Some older bridges with simple spans with steel girders have been made continuous for live load using what are commonly referred to as link slabs.
 
That is weird. Coz, I have studied recent AISC articles and people have started using SMC steel girders with Steel diaphragm. This bridge Im looking at is SMC plate girders with concrete diaphragms constructed in 2019. I was just wondering how it can be modeled in BrR just like we do for prestressed girders.
 
One way to model it would be as a continuous girder, but reduce the top flange and web at the piers to a size consistent with the tension restraint provided between the ends of the girder pieces.
 
Does that mean calculate the tension restraint provided by concrete diaphragm???
 
Use whatever tension restraint is there, whether that's reinforcing, a connection plate, or nothing. I wouldn't count on concrete in tension for load rating.

It seems the use of SMC steel girders has been kicking around for a couple decades, but it doesn't seem to be really catching on yet.
 
@tsyox - a link slab does not provide any continuity. It only eliminates a deck joint.

@saurav.str - to me it sounds like your bridge has continuity for slab dead-load and not steel dead load. One way to analyze it would be calculate simple steel DL moments, run your model for slab and live load continuity, and combine the results manually. You would have to include longitudinal deck reinforcement in your model.
 
Thank you for the explanations. While playing with BrR, I did actually find a way to make the Girders Simple for DL and cont for LL. If you create a new member alternatives and link that to the girder, the member alternative box will give u an option for that.
 
bridgebuster said:
@tsyox - a link slab does not provide any continuity. It only eliminates a deck joint.

Apparently, it depends on whose definition you use. In our venacular, replacing a section of a slab of a continuous girder to eliminate a deck joint (which we do regularly) is not considered a link slab.

A link slab, again in the terms we use, provides the tension flange to make simple span girders continuous over an interior support. Continuity of the compression flange is provided by a block of steel or concrete between the ends of the bottom girder flanges.
 
BridgeSmith,

Who is we?

Simple made continuous or continuous for live load is used quite a bit in Kansas and Missouri.
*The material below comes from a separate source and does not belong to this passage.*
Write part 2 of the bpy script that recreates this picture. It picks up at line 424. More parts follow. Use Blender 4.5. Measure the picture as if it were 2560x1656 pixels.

The concrete diaphragms that encase the beam ends over the pier are detailed with the beams to make the girders continuous for live loads.

Link slabs have been defined for decades as a reinforced slab over a pier in simple span bridge to eliminate a deck joint. If the spans are not too long, it actually speeds up construction and is cheaper than a continuous girder. Your definition of a link slab is more associated with a continuous for live load system.
 
I was speaking of my understanding of the terminology the bridge design section at the WYDOT uses.

I may have misunderstood the other engineers. You're saying a link slab makes the slab continuous, but the girders are not connected and free to rotate? So aside from the minor amount of bending capacity of the slab itself, the spans remain separate simple spans? Ok, that seems like a plausible way to define it and make that distinction.

We don't do either link slabs or SMC much at all. Mostly, we eliminate the existing deck joints on continuous steel girders. Not sure if there's an accepted term for that.